Much of Flemmi's testimony during the depositions focused on murders that he admitted he and Bulger committed while they were working as informants.

Flemmi said that the gangsters paid Connolly more than $200,000 in cash during the 15 years he served as their handler, including a $10,000 severance bonus when Connolly retired from the FBI in 1990. While Connolly was still in the bureau, he and Bulger took trips together to Mexico and Provincetown, Flemmi said.

He also said that Connolly warned him and Bulger about the identity of informants or potential witnesses against them, prompting them to kill Richard Castucci, a Revere nightclub owner, in 1976; Edward ''Brian" Halloran, a gang associate, and Michael Donahue, an innocent bystander, in 1982; John Callahan, a Boston financier with ties to Bulger's gang, in Florida in 1982; and John McIntyre, a Quincy man involved in a plot by Bulger and his associates to ship guns to the Irish Republican Army, in 1984.

During his April 28 deposition, Flemmi identified Patrick Nee of South Boston, a former Bulger associate, as the unidentified triggerman who helped Bulger kill Halloran and Donahue in a car on South Boston's waterfront.

''It's not true," Nee said during a telephone interview this week. Flemmi is ''not man enough to take his misfortune on the chin like we've all had to do," Nee said. ''That punk just isn't willing to do his time like a man."

Connolly was acquitted three years ago by a federal jury of leaking information that prompted Bulger and Flemmi to kill Castucci, Halloran, and Callahan. But earlier this month, based on Flemmi's cooperation, Connolly was charged in Florida with first-degree murder in the slaying of Callahan, whose body was found in the trunk of a car at Miami International Airport.

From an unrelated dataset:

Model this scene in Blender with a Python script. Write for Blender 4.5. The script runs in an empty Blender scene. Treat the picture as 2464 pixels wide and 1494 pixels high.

E. Peter Mullane of Boston, one of three lawyers representing Connolly, said that Flemmi ''is a guy who's in jail for the rest of his life and can say whatever he wants without fear that anything is going to happen to him that can make his current predicament any worse than it is."

''There's no credibility remaining to this man whatsoever," Mullane said.

The US attorney's office and the FBI declined to comment on Flemmi's allegations.

During the April 28 deposition, Flemmi also said that Howie Winter, the leader of the Winter Hill Gang, gave payoffs to unnamed Somerville politicians in the 1960s and 1970s and made a $5,000 donation to John F. Kerry, when he was ''running for office in Suffolk County" in the 1960s.

David Wade, spokesman for the junior senator from Massachusetts, said, ''Not surprisingly, this convicted felon's facts are wrong on all three counts. John Kerry never ran for office in Suffolk County; there was no contribution; and he did not run for office in the 1960s, when he was serving his country in combat in Vietnam." Wade pointed out that Kerry helped prosecute Winter in an extortion case.

Winter, in a telephone interview this week, also disputed Flemmi's contentions, denying that he ever paid off politicians. ''I really don't remember giving [Kerry] anything," Winter said.

Flemmi also said during last month's deposition that he had learned that the Globe was receiving a break on its electricity bill from Boston Edison, where Connolly was working as head of security after he left the FBI in 1990.

''One of the engineers over there did something with the electricity so the Globe wasn't paying the full amount of money," Flemmi said.

Alfred S. Larkin Jr., a senior vice president for the Globe, said: ''While we haven't looked at specific bills dating back 10 to 15 years, we do know that we have always paid our electric bills . . . We don't believe that Mr. Flemmi's comments are accurate."

Michael Durand -- a spokesman for NStar, Boston Edison's successor company -- said the firm could find no record of the Globe having received free electricity.